Exercise goal: Reproduce all the lines below exactly and omit the images.

• • • •

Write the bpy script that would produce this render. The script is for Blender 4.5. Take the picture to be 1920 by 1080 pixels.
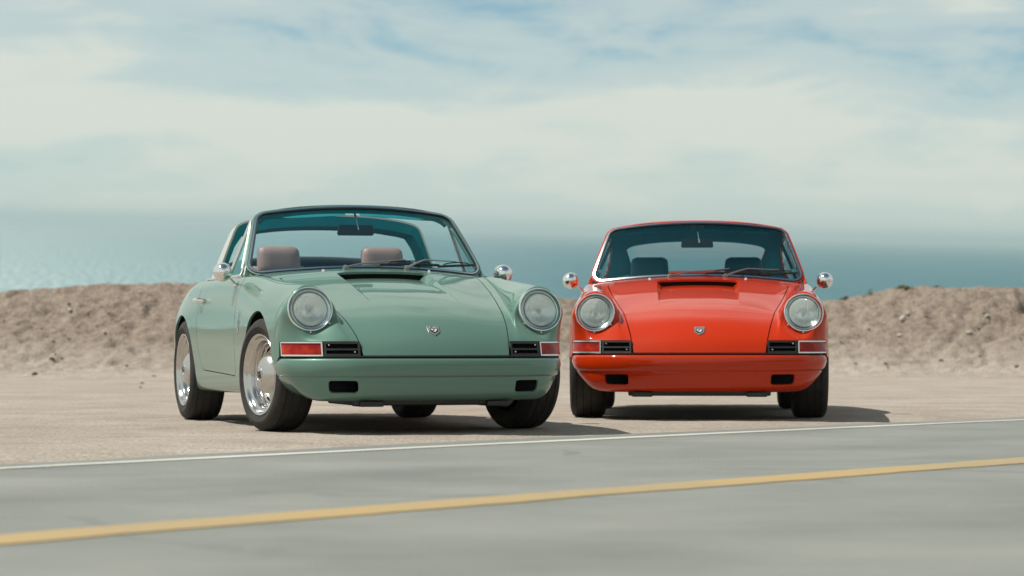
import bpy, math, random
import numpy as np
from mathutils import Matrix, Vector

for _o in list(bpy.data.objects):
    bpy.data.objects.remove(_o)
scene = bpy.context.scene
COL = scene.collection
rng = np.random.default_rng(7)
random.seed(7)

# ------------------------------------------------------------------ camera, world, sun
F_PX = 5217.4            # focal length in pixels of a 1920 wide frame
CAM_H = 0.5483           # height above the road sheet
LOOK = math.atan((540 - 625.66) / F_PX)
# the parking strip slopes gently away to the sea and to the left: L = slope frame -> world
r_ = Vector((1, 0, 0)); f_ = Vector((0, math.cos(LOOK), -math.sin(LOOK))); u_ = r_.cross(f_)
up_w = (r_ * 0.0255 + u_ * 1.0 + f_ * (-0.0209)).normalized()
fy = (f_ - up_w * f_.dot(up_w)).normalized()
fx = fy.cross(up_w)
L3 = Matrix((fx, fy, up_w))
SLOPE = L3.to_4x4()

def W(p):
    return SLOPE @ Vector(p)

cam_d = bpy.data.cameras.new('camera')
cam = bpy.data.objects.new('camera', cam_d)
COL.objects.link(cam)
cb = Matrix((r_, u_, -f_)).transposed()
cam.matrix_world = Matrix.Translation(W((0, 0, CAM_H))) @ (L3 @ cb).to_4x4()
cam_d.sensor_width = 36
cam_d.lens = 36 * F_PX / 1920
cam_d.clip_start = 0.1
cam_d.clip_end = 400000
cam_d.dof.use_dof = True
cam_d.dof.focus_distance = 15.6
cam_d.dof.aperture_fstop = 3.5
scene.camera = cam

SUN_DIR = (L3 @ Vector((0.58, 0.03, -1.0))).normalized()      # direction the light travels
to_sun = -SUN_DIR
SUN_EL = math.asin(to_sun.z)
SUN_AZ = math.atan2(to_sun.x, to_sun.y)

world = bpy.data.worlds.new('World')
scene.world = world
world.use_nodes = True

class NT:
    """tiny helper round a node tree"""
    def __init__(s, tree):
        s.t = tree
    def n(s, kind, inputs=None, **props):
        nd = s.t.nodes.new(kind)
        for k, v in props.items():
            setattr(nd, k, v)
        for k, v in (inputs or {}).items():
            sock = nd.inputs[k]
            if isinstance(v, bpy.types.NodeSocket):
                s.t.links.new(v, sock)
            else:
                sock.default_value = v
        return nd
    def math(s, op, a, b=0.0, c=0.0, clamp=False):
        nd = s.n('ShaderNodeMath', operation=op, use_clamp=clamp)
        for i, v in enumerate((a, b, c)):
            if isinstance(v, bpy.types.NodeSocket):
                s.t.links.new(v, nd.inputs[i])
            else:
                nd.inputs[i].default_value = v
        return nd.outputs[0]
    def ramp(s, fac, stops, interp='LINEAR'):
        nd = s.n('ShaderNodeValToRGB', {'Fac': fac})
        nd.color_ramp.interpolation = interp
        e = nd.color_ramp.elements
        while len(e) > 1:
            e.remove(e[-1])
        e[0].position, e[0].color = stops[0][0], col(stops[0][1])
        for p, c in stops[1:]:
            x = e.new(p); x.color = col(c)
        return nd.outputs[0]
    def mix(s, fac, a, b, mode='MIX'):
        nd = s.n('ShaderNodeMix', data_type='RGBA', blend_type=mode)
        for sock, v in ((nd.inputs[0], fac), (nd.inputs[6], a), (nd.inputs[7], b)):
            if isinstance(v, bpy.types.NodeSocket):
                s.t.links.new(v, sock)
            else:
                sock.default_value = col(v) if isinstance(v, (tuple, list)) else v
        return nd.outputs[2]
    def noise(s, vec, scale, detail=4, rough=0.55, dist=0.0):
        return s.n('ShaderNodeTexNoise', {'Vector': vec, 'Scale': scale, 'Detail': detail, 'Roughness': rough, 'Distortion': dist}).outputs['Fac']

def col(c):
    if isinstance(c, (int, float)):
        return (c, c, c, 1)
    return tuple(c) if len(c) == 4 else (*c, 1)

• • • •

Task solution:
Write the bpy script that would produce this render. The script is for Blender 4.5. Take the picture to be 1920 by 1080 pixels.
import bpy, math, random
import numpy as np
from mathutils import Matrix, Vector

for _o in list(bpy.data.objects):
    bpy.data.objects.remove(_o)
scene = bpy.context.scene
COL = scene.collection
rng = np.random.default_rng(7)
random.seed(7)

# ------------------------------------------------------------------ camera, world, sun
F_PX = 5217.4            # focal length in pixels of a 1920 wide frame
CAM_H = 0.5483           # height above the road sheet
LOOK = math.atan((540 - 625.66) / F_PX)
# the parking strip slopes gently away to the sea and to the left: L = slope frame -> world
r_ = Vector((1, 0, 0)); f_ = Vector((0, math.cos(LOOK), -math.sin(LOOK))); u_ = r_.cross(f_)
up_w = (r_ * 0.0255 + u_ * 1.0 + f_ * (-0.0209)).normalized()
fy = (f_ - up_w * f_.dot(up_w)).normalized()
fx = fy.cross(up_w)
L3 = Matrix((fx, fy, up_w))
SLOPE = L3.to_4x4()

def W(p):
    return SLOPE @ Vector(p)

cam_d = bpy.data.cameras.new('camera')
cam = bpy.data.objects.new('camera', cam_d)
COL.objects.link(cam)
cb = Matrix((r_, u_, -f_)).transposed()
cam.matrix_world = Matrix.Translation(W((0, 0, CAM_H))) @ (L3 @ cb).to_4x4()
cam_d.sensor_width = 36
cam_d.lens = 36 * F_PX / 1920
cam_d.clip_start = 0.1
cam_d.clip_end = 400000
cam_d.dof.use_dof = True
cam_d.dof.focus_distance = 15.6
cam_d.dof.aperture_fstop = 3.5
scene.camera = cam

SUN_DIR = (L3 @ Vector((0.58, 0.03, -1.0))).normalized()      # direction the light travels
to_sun = -SUN_DIR
SUN_EL = math.asin(to_sun.z)
SUN_AZ = math.atan2(to_sun.x, to_sun.y)

world = bpy.data.worlds.new('World')
scene.world = world
world.use_nodes = True

class NT:
    """tiny helper round a node tree"""
    def __init__(s, tree):
        s.t = tree
    def n(s, kind, inputs=None, **props):
        nd = s.t.nodes.new(kind)
        for k, v in props.items():
            setattr(nd, k, v)
        for k, v in (inputs or {}).items():
            sock = nd.inputs[k]
            if isinstance(v, bpy.types.NodeSocket):
                s.t.links.new(v, sock)
            else:
                sock.default_value = v
        return nd
    def math(s, op, a, b=0.0, c=0.0, clamp=False):
        nd = s.n('ShaderNodeMath', operation=op, use_clamp=clamp)
        for i, v in enumerate((a, b, c)):
            if isinstance(v, bpy.types.NodeSocket):
                s.t.links.new(v, nd.inputs[i])
            else:
                nd.inputs[i].default_value = v
        return nd.outputs[0]
    def ramp(s, fac, stops, interp='LINEAR'):
        nd = s.n('ShaderNodeValToRGB', {'Fac': fac})
        nd.color_ramp.interpolation = interp
        e = nd.color_ramp.elements
        while len(e) > 1:
            e.remove(e[-1])
        e[0].position, e[0].color = stops[0][0], col(stops[0][1])
        for p, c in stops[1:]:
            x = e.new(p); x.color = col(c)
        return nd.outputs[0]
    def mix(s, fac, a, b, mode='MIX'):
        nd = s.n('ShaderNodeMix', data_type='RGBA', blend_type=mode)
        for sock, v in ((nd.inputs[0], fac), (nd.inputs[6], a), (nd.inputs[7], b)):
            if isinstance(v, bpy.types.NodeSocket):
                s.t.links.new(v, sock)
            else:
                sock.default_value = col(v) if isinstance(v, (tuple, list)) else v
        return nd.outputs[2]
    def noise(s, vec, scale, detail=4, rough=0.55, dist=0.0):
        return s.n('ShaderNodeTexNoise', {'Vector': vec, 'Scale': scale, 'Detail': detail, 'Roughness': rough, 'Distortion': dist}).outputs['Fac']

def col(c):
    if isinstance(c, (int, float)):
        return (c, c, c, 1)
    return tuple(c) if len(c) == 4 else (*c, 1)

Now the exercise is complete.